L'aversion pour les principes qui mènent à connaître Dieu, la Personne Suprême, constitue, dans la société humaine, la cause de toutes les chutes. Et en cette aversion réside la pire des offenses que puisse commettre l'être humain. Comme suite à cette offense, maya, l'énergie matérielle du Seigneur Suprême, impose sans cesse aux âmes conditionnées, sous la forme des trois sortes de souffrances, d'innombrables déboires. Cette énergie matérielle se compose des trois gunas, et l'on doit s'élever au moins jusqu'à la vertu avant d'accéder à la voie vers la connaissance du Seigneur Suprême. Sinon, il faudra demeurer dans la passion et l'ignorance, les deux gunas se trouvant à la source de l'existence démoniaque. Les hommes que dominent passion et ignorance dénigrent les Ecritures, dénigrent les sadhus, ou saints hommes, dénigrent l'attitude même nécessaire à la compréhension de l'enseignement du maître spirituel, et négligent les règles des sastras. Même s'ils entendent parler des gloires du service de dévotion, ils n'éprouvent à leur endroit aucune attraction. Ils préfèrent suivre la "voie d'élévation" qu'ils ont eux-mêmes concoctée. Tels sont donc certains des défauts qui marquent la société humaine et la mènent au mode d'existence démoniaque.
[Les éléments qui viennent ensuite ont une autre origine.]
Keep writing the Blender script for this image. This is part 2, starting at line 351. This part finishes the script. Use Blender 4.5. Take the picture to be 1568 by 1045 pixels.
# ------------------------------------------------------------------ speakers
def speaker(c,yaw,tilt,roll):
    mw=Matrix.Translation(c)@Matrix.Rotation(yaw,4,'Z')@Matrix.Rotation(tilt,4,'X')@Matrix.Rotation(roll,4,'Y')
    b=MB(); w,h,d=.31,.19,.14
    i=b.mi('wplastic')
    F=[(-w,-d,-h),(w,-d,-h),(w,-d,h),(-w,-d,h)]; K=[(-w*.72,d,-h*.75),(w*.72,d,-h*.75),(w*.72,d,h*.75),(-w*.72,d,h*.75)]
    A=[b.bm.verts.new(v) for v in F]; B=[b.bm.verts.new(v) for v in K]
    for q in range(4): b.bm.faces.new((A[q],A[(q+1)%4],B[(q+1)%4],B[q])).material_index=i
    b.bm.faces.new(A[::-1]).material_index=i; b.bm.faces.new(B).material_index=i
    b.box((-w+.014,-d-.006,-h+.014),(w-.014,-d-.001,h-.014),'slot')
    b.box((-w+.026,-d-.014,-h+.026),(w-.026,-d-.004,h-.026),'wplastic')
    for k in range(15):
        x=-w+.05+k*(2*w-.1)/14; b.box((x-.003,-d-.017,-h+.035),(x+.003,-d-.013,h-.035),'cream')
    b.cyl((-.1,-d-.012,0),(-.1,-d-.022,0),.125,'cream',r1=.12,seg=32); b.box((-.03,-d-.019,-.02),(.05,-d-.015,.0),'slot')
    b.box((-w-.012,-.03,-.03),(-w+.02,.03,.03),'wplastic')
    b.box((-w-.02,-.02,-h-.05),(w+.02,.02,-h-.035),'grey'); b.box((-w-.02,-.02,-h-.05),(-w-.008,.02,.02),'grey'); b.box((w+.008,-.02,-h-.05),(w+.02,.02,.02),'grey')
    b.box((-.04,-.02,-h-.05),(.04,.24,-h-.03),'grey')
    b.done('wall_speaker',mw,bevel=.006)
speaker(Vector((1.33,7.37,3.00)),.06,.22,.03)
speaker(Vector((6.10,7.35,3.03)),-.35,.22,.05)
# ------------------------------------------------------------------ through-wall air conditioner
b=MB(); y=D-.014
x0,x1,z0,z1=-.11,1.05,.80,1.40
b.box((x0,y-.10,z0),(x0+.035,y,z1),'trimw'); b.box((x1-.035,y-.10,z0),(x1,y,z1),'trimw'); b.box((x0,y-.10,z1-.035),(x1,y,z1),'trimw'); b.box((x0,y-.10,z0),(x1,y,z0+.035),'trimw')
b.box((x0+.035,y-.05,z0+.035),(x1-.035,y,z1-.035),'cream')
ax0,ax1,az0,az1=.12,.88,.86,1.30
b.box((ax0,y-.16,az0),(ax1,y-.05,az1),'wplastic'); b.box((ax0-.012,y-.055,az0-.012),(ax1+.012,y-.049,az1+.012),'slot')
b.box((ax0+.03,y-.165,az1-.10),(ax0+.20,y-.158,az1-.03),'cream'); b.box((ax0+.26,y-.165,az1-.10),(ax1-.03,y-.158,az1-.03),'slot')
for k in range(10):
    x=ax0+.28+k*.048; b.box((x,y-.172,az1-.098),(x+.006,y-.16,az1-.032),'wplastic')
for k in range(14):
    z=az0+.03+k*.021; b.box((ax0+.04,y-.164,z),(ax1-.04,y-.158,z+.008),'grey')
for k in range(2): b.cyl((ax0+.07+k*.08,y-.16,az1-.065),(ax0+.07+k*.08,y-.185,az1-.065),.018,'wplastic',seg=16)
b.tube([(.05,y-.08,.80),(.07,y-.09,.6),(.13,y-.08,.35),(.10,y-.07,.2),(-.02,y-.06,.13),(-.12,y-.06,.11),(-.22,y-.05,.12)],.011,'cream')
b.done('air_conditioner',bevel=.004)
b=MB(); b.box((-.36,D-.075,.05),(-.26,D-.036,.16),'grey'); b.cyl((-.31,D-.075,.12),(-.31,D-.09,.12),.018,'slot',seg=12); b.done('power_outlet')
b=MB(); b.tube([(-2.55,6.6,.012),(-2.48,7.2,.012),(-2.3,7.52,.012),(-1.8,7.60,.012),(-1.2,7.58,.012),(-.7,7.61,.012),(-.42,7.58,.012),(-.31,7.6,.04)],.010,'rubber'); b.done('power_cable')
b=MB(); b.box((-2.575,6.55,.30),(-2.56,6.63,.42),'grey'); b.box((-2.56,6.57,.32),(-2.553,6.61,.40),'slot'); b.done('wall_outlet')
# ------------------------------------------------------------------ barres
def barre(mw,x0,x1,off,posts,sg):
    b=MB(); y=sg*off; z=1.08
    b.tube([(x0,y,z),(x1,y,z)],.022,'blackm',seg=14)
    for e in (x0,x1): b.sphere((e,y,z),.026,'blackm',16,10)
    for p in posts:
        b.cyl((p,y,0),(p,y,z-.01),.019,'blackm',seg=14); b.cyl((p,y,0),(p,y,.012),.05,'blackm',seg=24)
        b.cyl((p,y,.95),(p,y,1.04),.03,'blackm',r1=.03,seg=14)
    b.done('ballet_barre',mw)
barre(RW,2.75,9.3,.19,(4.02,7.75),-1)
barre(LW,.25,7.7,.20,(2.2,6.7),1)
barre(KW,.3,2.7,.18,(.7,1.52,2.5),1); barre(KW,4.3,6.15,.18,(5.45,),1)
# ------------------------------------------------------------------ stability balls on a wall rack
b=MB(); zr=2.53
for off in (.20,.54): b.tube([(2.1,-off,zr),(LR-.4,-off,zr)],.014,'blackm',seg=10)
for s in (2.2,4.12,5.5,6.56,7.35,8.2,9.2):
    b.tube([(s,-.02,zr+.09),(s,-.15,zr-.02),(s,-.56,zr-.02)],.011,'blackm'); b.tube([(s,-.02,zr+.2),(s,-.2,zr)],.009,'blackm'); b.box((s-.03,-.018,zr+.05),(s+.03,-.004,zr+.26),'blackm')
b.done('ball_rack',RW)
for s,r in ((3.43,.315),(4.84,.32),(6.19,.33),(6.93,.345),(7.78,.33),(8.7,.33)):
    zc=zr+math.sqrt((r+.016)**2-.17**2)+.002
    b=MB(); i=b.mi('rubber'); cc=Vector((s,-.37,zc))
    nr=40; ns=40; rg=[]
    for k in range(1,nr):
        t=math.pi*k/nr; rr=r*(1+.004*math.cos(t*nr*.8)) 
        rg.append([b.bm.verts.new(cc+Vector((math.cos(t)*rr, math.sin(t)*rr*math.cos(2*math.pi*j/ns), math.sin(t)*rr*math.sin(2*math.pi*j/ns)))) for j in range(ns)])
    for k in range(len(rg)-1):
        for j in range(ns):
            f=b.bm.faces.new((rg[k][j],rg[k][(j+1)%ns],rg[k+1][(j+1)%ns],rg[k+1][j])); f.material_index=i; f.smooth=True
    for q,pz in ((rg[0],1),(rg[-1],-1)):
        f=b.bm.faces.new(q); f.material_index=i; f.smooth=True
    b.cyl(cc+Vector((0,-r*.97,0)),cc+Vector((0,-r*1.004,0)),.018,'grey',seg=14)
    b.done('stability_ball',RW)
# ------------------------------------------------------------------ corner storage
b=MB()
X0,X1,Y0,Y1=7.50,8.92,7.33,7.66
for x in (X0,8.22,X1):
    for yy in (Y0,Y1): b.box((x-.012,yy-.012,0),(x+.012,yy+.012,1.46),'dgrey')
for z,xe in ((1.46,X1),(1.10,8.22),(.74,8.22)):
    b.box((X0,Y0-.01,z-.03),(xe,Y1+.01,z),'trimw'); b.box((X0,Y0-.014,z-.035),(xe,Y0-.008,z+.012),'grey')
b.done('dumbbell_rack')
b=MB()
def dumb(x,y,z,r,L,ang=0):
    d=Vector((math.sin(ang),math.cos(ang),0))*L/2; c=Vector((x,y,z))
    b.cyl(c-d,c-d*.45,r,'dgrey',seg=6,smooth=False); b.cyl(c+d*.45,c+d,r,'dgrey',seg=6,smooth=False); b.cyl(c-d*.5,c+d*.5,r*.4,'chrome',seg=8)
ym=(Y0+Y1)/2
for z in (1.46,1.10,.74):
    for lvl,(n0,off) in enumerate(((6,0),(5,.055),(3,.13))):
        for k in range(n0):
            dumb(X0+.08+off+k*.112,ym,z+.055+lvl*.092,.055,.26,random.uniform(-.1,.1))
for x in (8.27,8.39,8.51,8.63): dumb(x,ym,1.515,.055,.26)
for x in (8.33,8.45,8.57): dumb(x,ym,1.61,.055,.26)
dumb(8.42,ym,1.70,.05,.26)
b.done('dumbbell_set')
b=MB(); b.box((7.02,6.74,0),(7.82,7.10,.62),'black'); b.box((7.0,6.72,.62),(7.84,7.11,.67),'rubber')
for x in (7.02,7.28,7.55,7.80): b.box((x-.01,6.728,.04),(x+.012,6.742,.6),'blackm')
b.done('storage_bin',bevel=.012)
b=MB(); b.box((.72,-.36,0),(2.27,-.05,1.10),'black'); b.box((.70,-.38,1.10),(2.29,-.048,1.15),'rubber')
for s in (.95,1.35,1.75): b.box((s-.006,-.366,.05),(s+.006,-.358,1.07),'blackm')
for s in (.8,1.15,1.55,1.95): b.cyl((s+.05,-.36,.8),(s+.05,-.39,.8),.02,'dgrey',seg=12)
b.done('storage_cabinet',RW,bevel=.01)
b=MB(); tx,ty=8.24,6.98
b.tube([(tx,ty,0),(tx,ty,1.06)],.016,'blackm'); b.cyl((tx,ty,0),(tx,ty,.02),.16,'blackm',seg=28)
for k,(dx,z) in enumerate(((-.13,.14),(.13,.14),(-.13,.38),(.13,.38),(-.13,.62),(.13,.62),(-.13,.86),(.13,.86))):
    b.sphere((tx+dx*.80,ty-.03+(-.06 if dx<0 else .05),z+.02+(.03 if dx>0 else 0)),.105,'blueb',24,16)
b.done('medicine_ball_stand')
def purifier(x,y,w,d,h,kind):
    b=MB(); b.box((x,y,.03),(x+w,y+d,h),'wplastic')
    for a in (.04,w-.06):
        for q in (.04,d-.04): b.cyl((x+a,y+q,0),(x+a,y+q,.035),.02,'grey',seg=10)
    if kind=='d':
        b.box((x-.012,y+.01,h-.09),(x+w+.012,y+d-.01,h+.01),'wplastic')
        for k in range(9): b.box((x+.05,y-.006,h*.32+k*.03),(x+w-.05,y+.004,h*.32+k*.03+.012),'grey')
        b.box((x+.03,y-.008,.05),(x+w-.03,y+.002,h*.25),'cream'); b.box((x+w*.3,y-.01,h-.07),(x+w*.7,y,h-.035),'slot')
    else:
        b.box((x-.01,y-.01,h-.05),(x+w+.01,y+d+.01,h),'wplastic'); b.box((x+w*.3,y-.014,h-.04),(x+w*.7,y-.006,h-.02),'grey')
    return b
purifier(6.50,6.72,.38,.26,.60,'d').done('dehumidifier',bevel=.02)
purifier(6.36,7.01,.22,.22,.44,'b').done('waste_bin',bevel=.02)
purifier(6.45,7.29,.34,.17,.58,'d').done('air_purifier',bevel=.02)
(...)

Celui, cependant, qui peut recevoir la direction d'un maître spirituel authentique, capable de le conduire à la voie de l'élévation, au niveau supérieur, celui-là verra sa vie couronnée de succès.
Ainsi s'achèvent les enseignements de Bhaktivedanta sur le seizième chapitre de la Srimad-Bhagavad-gita, intitulé: "Natures divine et démoniaque".